Cuando la violencia se naturaliza es muy difícil salir. Se necesita cortar con la cadena de abusos y maltratos que de seguro no se inician en el último eslabón de la cadena, y se crea un piloto automático que de no hacer consciente la voluntad no alcanza. El propósito de cambio tampoco.
Se requiere pedir ayuda. Se necesita una comunidad entera capaz de ofrecerla, de crear esa necesidad que puede ser no vista para quien está inmerso. No hay soluciones mágicas, ni instantáneas.
Desde la familia extensa, el barrio, las instituciones, el Estado, profesionales comprometidos. Comunidad unida, para no dejar pasar eso que por momentos pareciera invisible a los ojos de quien no quiere, o no se atreve a mirar.
De esta se sale entre todos o no se sale. Creo que esto nos suena a todos.

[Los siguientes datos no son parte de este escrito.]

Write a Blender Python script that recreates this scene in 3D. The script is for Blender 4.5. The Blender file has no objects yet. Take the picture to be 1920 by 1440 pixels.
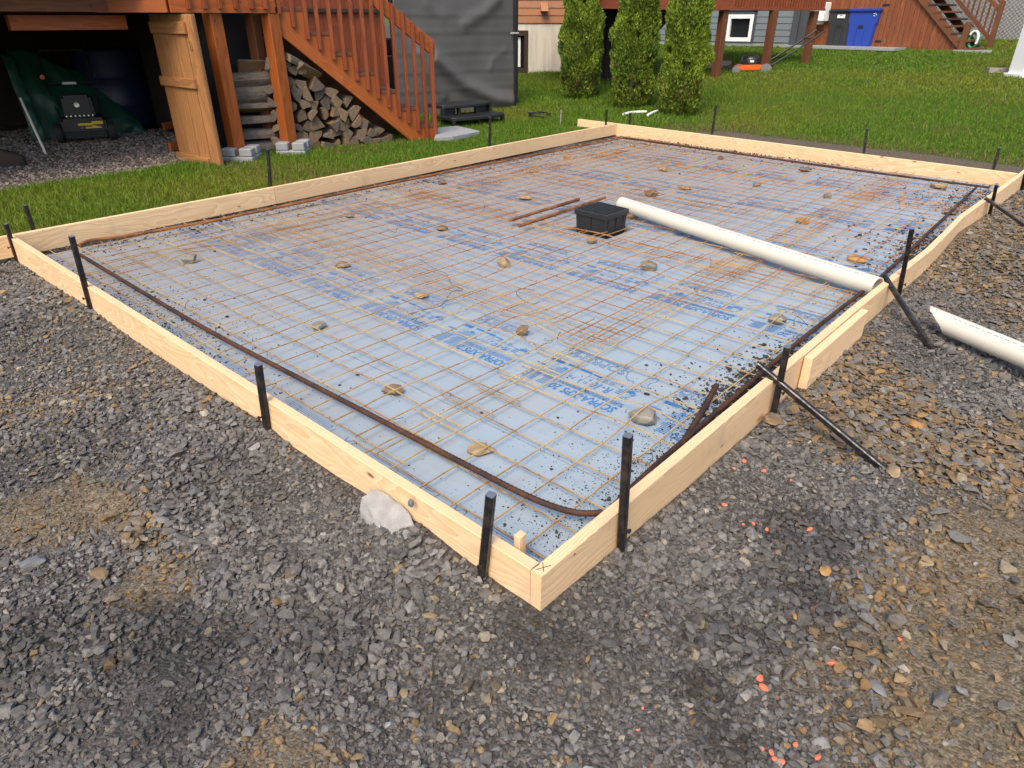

Confío plenamente en la necesidad de la psicoeducación para prevenir. Sigamos trabajando en este sentido, acompañando a padres y escuelas. Aun no alcanza, se necesita más, mucho más.
¿Cómo hacer para que los monstruos en la infancia sean sólo una fantasía de los cuentos? ¿Por dónde empezamos? Accionemos para prevenir y preservar la vida de ellos, los más débiles, los inocentes, a los qué hay que darles voz, porque su voz necesita y debe ser escuchada. A tiempo.
*Me costo mucho escribir este texto. Torturar, lastimar, no son términos propios del mundo infantil. Y no pueden serlo jamás.